ULTRASOUNSTUDIOS (PT)

Latest production and songwriting:



Daniel Cardoso


When I started my professional career in recordings and production, I built my first recording setup but I always felt a little bored by specs, models, brands and all that geek gibberish. I was about to buy my first converters and I had heard that, among other options, RME was quite good. I didn't bother too much about trying it out or finding out too much about it, I just checked a couple of reviews and I was like "ok, seems good and looks sexy, I'll buy it".

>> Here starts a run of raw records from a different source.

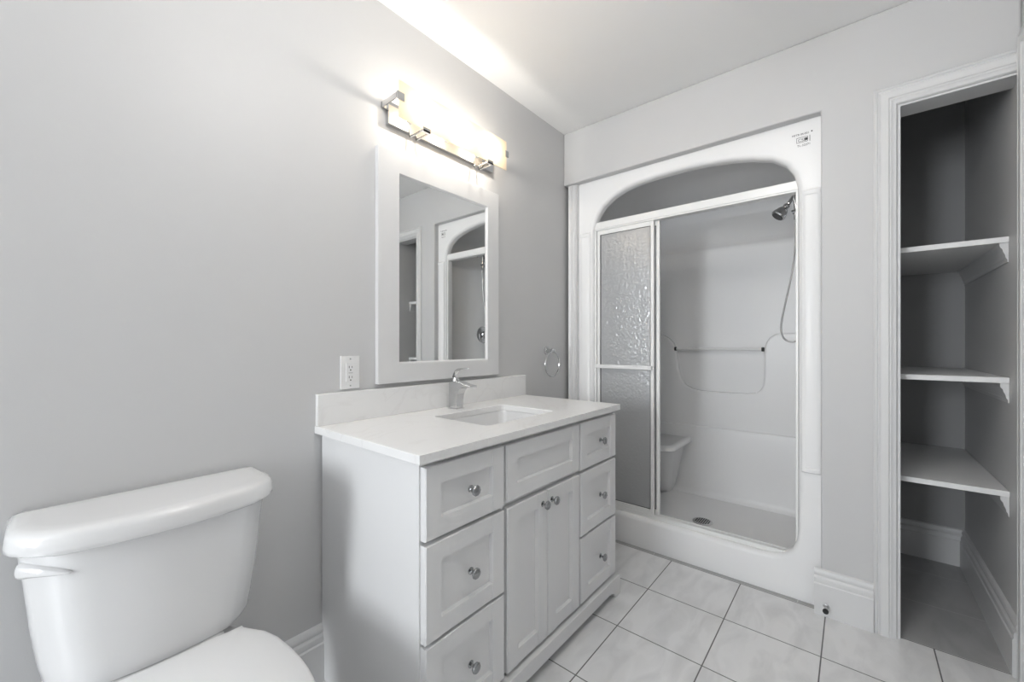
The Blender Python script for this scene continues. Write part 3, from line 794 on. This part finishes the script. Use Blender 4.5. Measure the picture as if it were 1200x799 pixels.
# flush lever on the left front corner
bm = bmesh.new()
L0 = Vector((TX - .213, -.130, .694)); L1 = Vector((TX - .146, -.205, .686)); dl = (L1 - L0).normalized(); nn = Vector((dl.y, -dl.x, 0)); 
if nn.y > 0: nn = -nn
def lev(t, hu, hd_, th):
    c = L0.lerp(L1, t) + nn * .003
    return [c + Vector((0, 0, hu)), c + Vector((0, 0, hu * .6)) + nn * th, c + Vector((0, 0, -hd_ * .6)) + nn * th * 1.15, c + Vector((0, 0, -hd_)), c - nn * .004 + Vector((0, 0, -hd_ * .5)), c - nn * .004 + Vector((0, 0, hu * .5))]
loft(bm, [lev(-.02, .014, .023, .010), lev(.06, .017, .023, .014), lev(.3, .018, .015, .016), lev(.6, .014, .010, .014), lev(.85, .006, .005, .010), lev(1.0, .001, .002, .005)])
finish('flush_lever', bm, PORC, to, sub=2)
# bowl
def egg(hw, yb, yf, z, flat=.0, n=36, pw=2.0):
    """egg outline: narrower, squarer at the back (toward wall), long at the front"""
    out = []
    yc = yb - (yb - yf) * .46
    for k in range(n):
        a = 2 * pi * k / n
        cx, sy = cos(a), sin(a)
        x = hw * (abs(cx) ** (2 / 2.2)) * (1 if cx >= 0 else -1)
        y = yc + (yb - yc) * (abs(sy) ** (2 / 2.6)) if sy >= 0 else yc - (yc - yf) * (abs(sy) ** (2 / 2.05))
        out.append((TX + x, y, z))
    return out
bm = bmesh.new()
loft(bm, [egg(.105, -.12, -.60, .001), egg(.110, -.115, -.605, .012), egg(.100, -.12, -.59, .04), egg(.092, -.13, -.57, .12), egg(.098, -.13, -.585, .20), egg(.125, -.12, -.63, .27), egg(.160, -.10, -.68, .34), egg(.178, -.06, -.705, .375), egg(.180, -.055, -.71, .395), egg(.172, -.06, -.70, .401),
          egg(.125, -.26, -.65, .401), egg(.115, -.27, -.635, .36), egg(.09, -.3, -.58, .27), egg(.04, -.36, -.46, .22)])
finish('bowl', bm, PORC, to, angle=60)
boxes('tank_deck', PORC, to, (TX - .115, TX + .115, -.225, -.03, .32, .4255), bevel=.02, segs=5)
bm = bmesh.new()
loft(bm, [egg(.178, -.235, -.712, .4015), egg(.187, -.228, -.722, .405), egg(.187, -.228, -.722, .414), egg(.180, -.235, -.714, .4165), egg(.12, -.30, -.64, .4165), egg(.115, -.305, -.635, .4015)] , False, False)
bm2 = bm
finish('seat_ring', bm, SEATP, to, angle=50)
def lidout(hw, yb, yf, z):
    """closed lid: straight back edge with shoulders flaring into an elongated oval"""
    R = [(hw * .74, yb), (hw * .745, yb - .010), (hw * .80, yb - .030), (hw * .90, yb - .065), (hw * .965, yb - .11), (hw * .995, yb - .17), (hw, yb - .22)]
    a0 = yb - .22
    for k in range(1, 12):
        t = pi / 2 * k / 12; R.append((hw * cos(t) ** .95, a0 - (a0 - yf) * sin(t)))
    R.append((0, yf))
    full = R + [(-x, y) for x, y in R[-2::-1]]
    return [(TX + x, y, z) for x, y in full]
bm = bmesh.new()
loft(bm, [lidout(.184, -.222, -.715, .4168), lidout(.191, -.215, -.724, .420), lidout(.1915, -.2145, -.725, .427), lidout(.188, -.217, -.721, .4325), lidout(.180, -.224, -.712, .4355), lidout(.160, -.242, -.69, .4375), lidout(.152, -.25, -.68, .4395), lidout(.08, -.33, -.60, .4415)])
finish('seat_lid', bm, SEATP, to, angle=50)
for sx in (-.075, .075):
    bm = bmesh.new(); box(bm, TX + sx - .02, TX + sx + .02, -.224, -.203, .402, .428); finish('hinge', bm, SEATP, to, bevel=.005)
bm = bmesh.new()
bm.free()
for sx in (-.098, .098):
    bm = bmesh.new(); lathe(bm, (TX + sx, -.32, .012), (0, 0, 1), [(0, .014), (.012, .013), (.018, .007), (.019, 0)], 16); finish('bolt_cap', bm, SEATP, to)
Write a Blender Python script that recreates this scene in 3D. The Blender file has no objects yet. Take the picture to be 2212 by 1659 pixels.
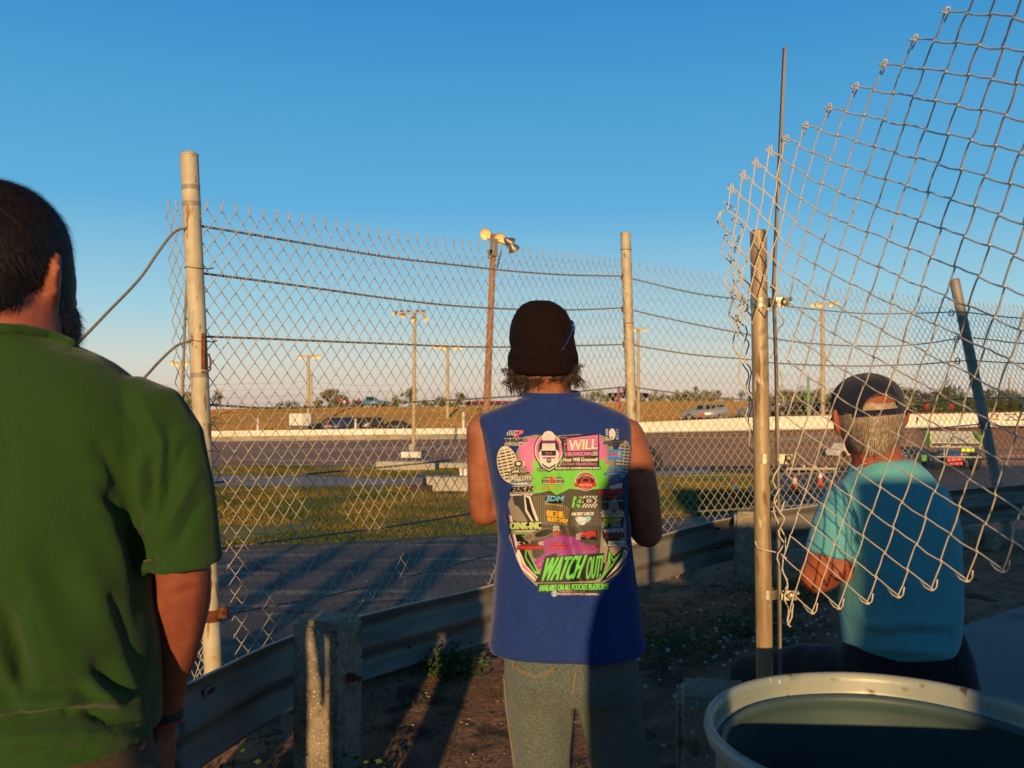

So I spent a lot of studio hours working with RME as my main brain, but being a newcomer to digital technology I had never tried other converters before, so I thought it was simply doing what it was supposed to do, and doing it well. Years later, when I needed a second recording setup, I decided that although I was quite happy with RME there was new gear on the market and several "boutique" brands were doing converters themselves so I could give them a try. It was after actually buying a couple of different converters (top renowned ones) and spending some time with them that I realized just how much I missed the stability, the routing possibilities, the steady clock and the clear truthful conversion of RME. It didn't take me much mathematics to realize that I was going to stick to RME. Again.

There's this neat trick I found. If you want to get a really cool distorted tone on vocals, you just need to plug one SM58 on those cool Fireface 800 built in preamps, and crank it up to the max. It won't give you that noisy digital clipping, but instead - and I'm guessing it is due to the extremely efficient soft-limiting and the wide headroom range - it will sound like a cranked up vintage highly saturated preamp. I stopped using plugins or additional outboard to emulate vocal distortion ever since.